The workers, who de Blasio said hold managerial jobs with others not represented by labor unions, will each lose five days' pay and must take off five days between October and March. The furloughs will save about $21 million, he said.

On Sept. 16, de Blasio announced furloughs for himself and about 500 employees of his office, a savings of about $1 million.

"Today, another furlough action, and again, it’s a difficult one, because it will affect real people and their lives," de Blasio said Wednesday at his daily news conference. "It will affect their families, and these are people who have been working nonstop for months, trying to protect all of you and look out for the whole city. It’s something very sad when people work who this hard have to then sacrifice further."

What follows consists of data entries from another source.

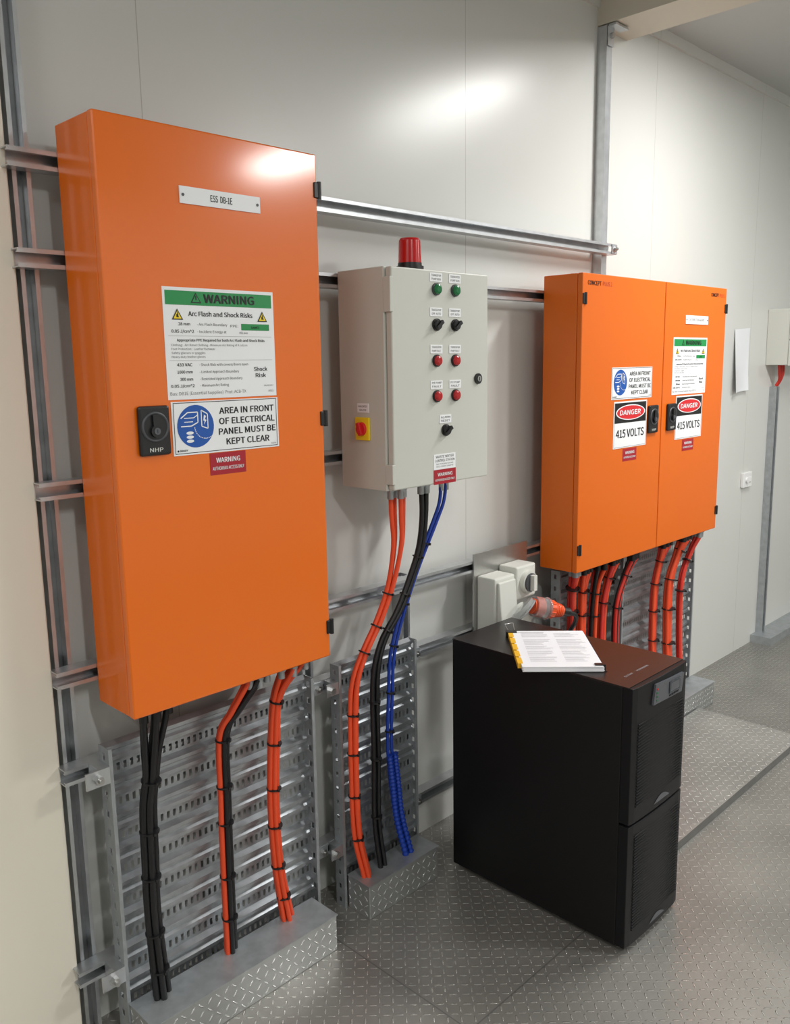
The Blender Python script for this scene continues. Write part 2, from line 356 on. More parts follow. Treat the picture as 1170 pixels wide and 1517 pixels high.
# ------------------------------------------------------------------ signs
def warn(x0,x1,z0,z1,y,parent):
    b=MB(); w=x1-x0; h=z1-z0
    X=lambda u:x0+w*u; Z=lambda v:z1-h*v
    b.box(x0,x1,y-.0012,y,z0,z1,WHITE); y1=y-.0016; y2=y-.0022; y3=y-.0030
    b.rect(X(.02),X(.98),Z(.155),Z(.03),y1,GREEN)
    b.text('WARNING',X(.35),Z(.128),h*.074,y2,INK,w=w*.46,bold=.06)
    def tri(cx,cz,s,m1,m2):
        b.poly([(cx-s,cz-s*.8),(cx+s,cz-s*.8),(cx,cz+s*.9)],y2,m1); b.poly([(cx-s*.72,cz-s*.64),(cx+s*.72,cz-s*.64),(cx,cz+s*.6)],y2-.0004,m2)
    tri(X(.28),Z(.09),h*.055,INK,GREEN); b.rect(X(.28)-h*.006,X(.28)+h*.006,Z(.11),Z(.07),y3,INK)
    for u in (.115,.885):
        tri(X(u),Z(.24),h*.058,INK,YELLOW); b.poly([(X(u)-h*.012,Z(.265)),(X(u)+h*.016,Z(.265)),(X(u)+h*.004,Z(.24)),(X(u)+h*.012,Z(.24)),(X(u)-h*.006,Z(.205)),(X(u)-h*.001,Z(.235)),(X(u)-h*.012,Z(.24))],y3,INK)
    b.text('Arc Flash and Shock Risks',X(.5),Z(.25),h*.04,y1,INK,'C',w=w*.58,bold=.04)
    t=lambda s,u,v,hh,ww=None,bo=.02,m=INK,al='L': b.text(s,X(u),Z(v),h*hh,y1,m,al,w=w*ww if ww else None,bold=bo)
    t('28 mm',.12,.335,.026,.1); t('- Arc Flash Boundary',.28,.335,.023,.27,0.)
    t('PPE:',.58,.345,.024,.07,0.); b.rect(X(.68),X(.95),Z(.37),Z(.31),y1,GREEN); b.text('Level 1',X(.815),Z(.352),h*.022,y2,INK,'C',bold=.02)
    t('0.05 J/cm^2',.06,.4,.026,.19); t('- Incident Energy at',.28,.4,.023,.26,0.); t('455 mm',.66,.405,.02,.08,0.)
    b.rect(X(.03),X(.97),Z(.431),Z(.428),y1,INKL)
    t('Appropriate PPE Required for both Arc Flash and Shock Risks',.10,.478,.024,.80,.01)
    t('Clothing:   Arc Rated Clothing - Minimum Arc Rating of 4 cal/cm',.05,.52,.019,.68,0.,INKG)
    t('Foot Protection:   Leather footwear',.05,.555,.019,.38,0.,INKG); t('Safety glasses or goggles',.05,.59,.019,.29,0.,INKG); t('Heavy duty leather gloves',.05,.625,.019,.29,0.,INKG)
    b.rect(X(.03),X(.97),Z(.651),Z(.648),y1,INKL)
    for s1,s2,v,a,c in (('433 VAC','- Shock Risk with covers/doors open',.70,.13,.45),('1000 mm','- Limited Approach Boundary',.765,.13,.36),('300 mm','- Restricted Approach Boundary',.83,.11,.39),('0.05 J/cm^2','- Minimum Arc Rating',.89,.2,.26)):
        t(s1,.22 if a<.19 else .23,v,.026,a,.02,INK,'R'); t(s2,.28,v,.023,c,0.)
    t('Shock',.85,.755,.036,.13,.04,INK,'C'); t('Risk',.85,.815,.036,.1,.04,INK,'C')
    t('Bus: DB1E (Essential Supplies)  Prot: ACB-TX',.02,.96,.028,.68,0.,INKG); t('04/09/2012',.97,.905,.014,.09,0.,INKG,'R'); t('0002',.97,.96,.017,.05,0.,INKG,'R')
    b.done('warning_label',parent,'white arc flash warning label with green header')
def area(x0,x1,z0,z1,y,parent):
    b=MB(); w=x1-x0; h=z1-z0; X=lambda u:x0+w*u; Z=lambda v:z1-h*v
    b.box(x0,x1,y-.0015,y,z0,z1,WHITE); y1=y-.0019;y2=y-.0024;y3=y-.0029; t=h*.012
    for q in ((X(.015),X(.985),Z(.03),Z(.03)+t),(X(.015),X(.985),Z(.97),Z(.97)+t),(X(.015),X(.015)+t,Z(.97),Z(.03)),(X(.985)-t,X(.985),Z(.97),Z(.03))): b.rect(*q,y1,INK)
    cx,cz,r=X(.205),Z(.47),h*.40
    b.disc(cx,cz,r,y1,BLUE)
    Q=lambda L,yy,m: b.poly([(cx+r*a,cz+r*c) for a,c in L],yy,m)
    def line(L,wd,yy,m):
        for (a,c),(a2,c2) in zip(L,L[1:]):
            d=math.hypot(a2-a,c2-c); nx,nz=-(c2-c)/d*wd/2,(a2-a)/d*wd/2
            Q([(a+nx,c+nz),(a-nx,c-nz),(a2-nx,c2-nz),(a2+nx,c2+nz)],yy,m)
    line([(-.80,.40),(-.42,.66),(.12,.66),(.12,.18),(-.25,.02),(-.80,.02)],.055,y2,WHITE)
    line([(-.62,.40),(-.10,.40),(.10,.52)],.04,y2,WHITE); line([(-.62,.22),(-.15,.22)],.04,y2,WHITE)
    line([(.32,.74),(.66,.55),(.66,-.14),(.32,-.02),(.32,.74)],.05,y2,WHITE); Q([(.46,.52),(.57,.45),(.50,.3),(.59,.27),(.44,.05),(.48,.22),(.41,.25)],y3,WHITE)
    for k in range(3): b.disc(cx-r*.34,cz-r*(.30+.19*k),r*.2,y2,WHITE,rz=r*.075,n=16)
    for k in range(16):
        t0=math.radians(185+k*9); t1=t0+math.radians(5)
        Q([(.52+rr*math.cos(tt),.0+rr*math.sin(tt)) for tt,rr in ((t0,.58),(t1,.58),(t1,.62),(t0,.62))],y3,WHITE)
    for k,(s,ww) in enumerate((('AREA IN FRONT',.53),('OF ELECTRICAL',.54),('PANEL MUST BE',.555),('KEPT CLEAR',.42))):
        b.text(s,X(.69),Z(.265+.2*k),h*.118,y1,INK,'C',w=w*ww,bold=.045)
    b.text('BRADY',X(.055),Z(.93),h*.035,y1,INK,w=w*.07,bold=.03); b.disc(X(.04),Z(.915),h*.02,y1,INK,n=12); b.text('818294',X(.97),Z(.935),h*.03,y1,INKG,'R',w=w*.05)
    b.done('safety_sign',parent,'white sign with blue round pictogram')
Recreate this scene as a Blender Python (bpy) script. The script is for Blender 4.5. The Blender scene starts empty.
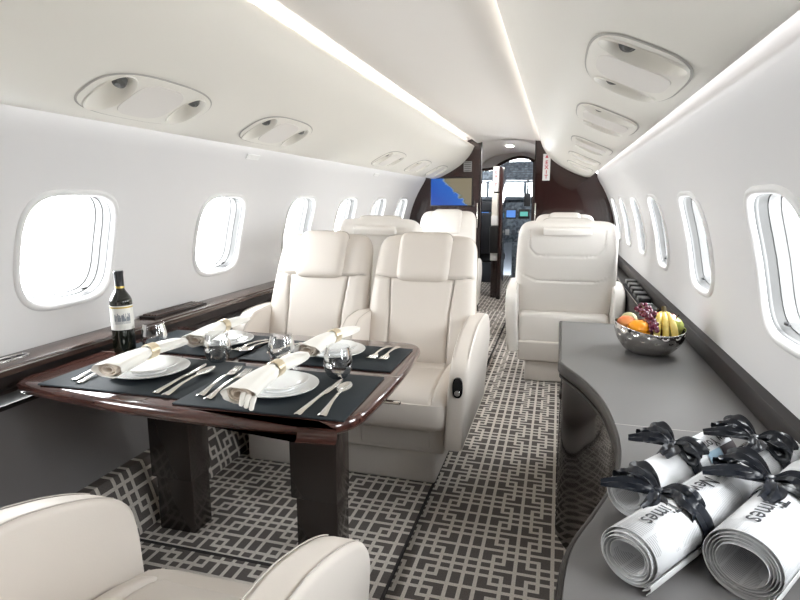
import bpy, bmesh, math, random
from mathutils import Vector, Matrix
from mathutils.geometry import delaunay_2d_cdt
random.seed(7)
PI = math.pi
SC = bpy.context.scene
COL = SC.collection

# ------------------------------------------------------------------ camera
cd = bpy.data.cameras.new('camera'); cam = bpy.data.objects.new('camera', cd); COL.objects.link(cam)
cd.sensor_width = 36.0; cd.lens = 560.0 / 800 * 36.0; cd.clip_start = 0.02
cam.location = (0, 0, 1.2)
cam.rotation_euler = (math.radians(90 - 10.025), 0, math.radians(15.714))
SC.camera = cam

# ------------------------------------------------------------------ world, exposure
SKY = 18.0
COVE = 7.0
WASH = 2.4
w = bpy.data.worlds.new('daylight'); SC.world = w; w.use_nodes = True
w.node_tree.nodes['Background'].inputs[0].default_value = (0.95, 0.98, 1.0, 1)
w.node_tree.nodes['Background'].inputs[1].default_value = SKY
SC.view_settings.view_transform = 'Standard'; SC.view_settings.look = 'None'
SC.view_settings.exposure = 0.74; SC.view_settings.gamma = 1.0
SC.view_settings.use_curve_mapping = False
SC.cycles.max_bounces = 12; SC.cycles.diffuse_bounces = 7; SC.cycles.glossy_bounces = 4
SC.cycles.transmission_bounces = 8; SC.cycles.transparent_max_bounces = 12
SC.cycles.caustics_refractive = False; SC.cycles.caustics_reflective = False
SC.cycles.sample_clamp_indirect = 4.0
SC.cycles.use_denoising = True

# cabin section: a circle of radius R about (CX, ZC)
CX, ZC, R = -0.535, 0.80, 1.06
WIN_Y = [1.50, 2.37, 3.22, 4.00, 4.76, 5.50]
WIN_BACK = [0.66]
WIN_A = math.asin((1.045 - ZC) / R)
def wallp(side, y, a, inn=0.0):
    r = R - inn
    a_ = min(a, math.asin((1.42 - ZC) / R))          # above the valance lip the wall goes straight up behind it
    if a_ < a: return Vector((CX + (0.02 if side > 0 else 0) + side * r * math.cos(a_), y, ZC + r * math.sin(a)))
    return Vector((CX + (0.02 if side > 0 else 0) + side * r * math.cos(a), y, ZC + r * math.sin(a)))
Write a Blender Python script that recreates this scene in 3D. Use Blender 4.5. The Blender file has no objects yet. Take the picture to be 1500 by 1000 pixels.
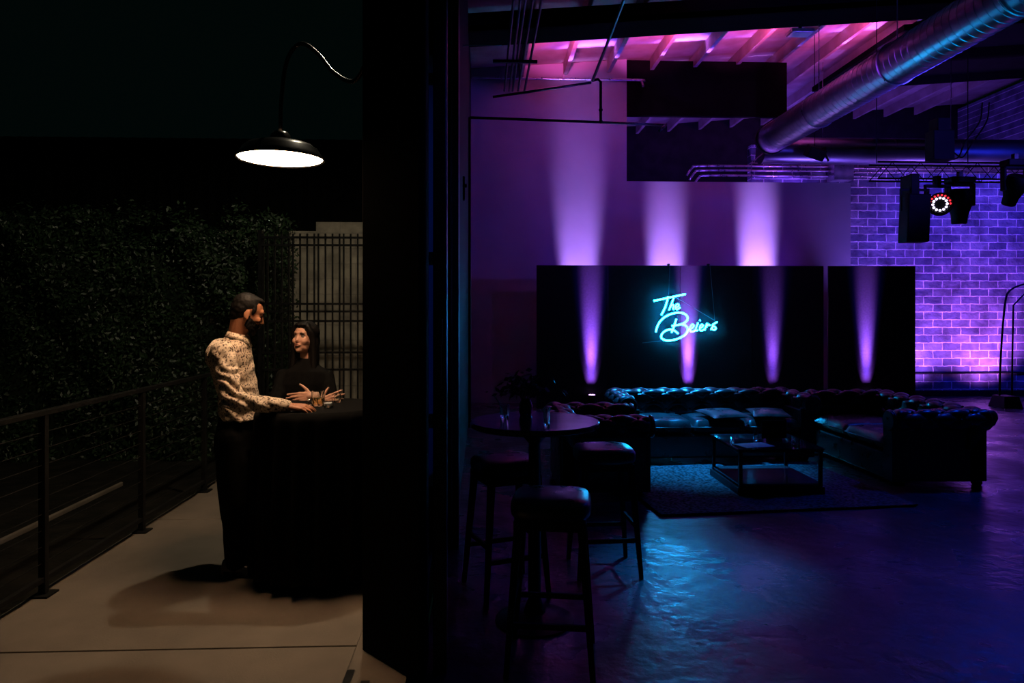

De Blasio, who earlier this year cut billions from the municipal budget he hoped to enact for the fiscal year, has said that absent a federal bailout or borrowing authority from New York State, there could still be as many as 22,000 layoffs in the city’s workforce of about 300,000.

So far, the White House and Republicans in the United States Senate have balked at a bailout, and Gov. Andrew M. Cuomo as well as other Albany leaders have come out against extending borrowing authority.

De Blasio said that "we continue our conversations with the labor unions" and further savings — on top of the furloughs and other cuts to the city budget — are necessary to plug the $9 billion hole.

"We need to keep finding savings to keep bridging us, to give us a chance to get to something better than layoffs," de Blasio said. "No one wants to see layoffs, but unfortunately they’re still on the table."